The application of knowledge gets trickier because there is almost always no "right answer". Everything is a decision, a choice. There may even be conflicting but contextually correct ways to process the same decision - i.e. Early bird gets the worm vs second mouse gets the cheese.

2 comments

Yes, absolutely. That's what I wanted to imply with training.

One thing is knowledge. Other thing is to get that knowledge transferred into, f.e. movement for use of a machine.

Like a real example, the Chinese. They're developing such a phenomenal ability to visually memorize things since their childhood on. As students, whole books are memorized. But ask them to utilize that knowledge, they just can't. They haven't learned how to utilize knowledge practically, in contrast to the western worlds approach to school. But we here have a bad visual memorization.

So you take a Chinese Teen, who finished the college purely the Chinese way and put him in one of western world's universities. You'll get an absolute killer.

Gaining knowledge the western way, memorize in Chinese visual way.

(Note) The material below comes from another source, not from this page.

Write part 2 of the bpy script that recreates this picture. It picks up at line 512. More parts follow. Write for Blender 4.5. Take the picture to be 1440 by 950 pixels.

The decision you talking about needs to be done in every situation of a daily life. The quality of decision depends on the knowledge. The knowledge by itself needs to be broad. You need to be able to access each part of the broad knowledge individually and bring everything in relation. That's only can be done with training. And the use case defines the knowledge needed

"Do I buy a desktop PC or a very expensive laptop?" vs. "Should I buy Rheinmetall stock for profit or real estate" vs. "The law passed last week is damaging my core business. Pivot? Where to?"

In HN context, a more suitable example is "fail fast" vs "persevere". Both are sound advices in the right context.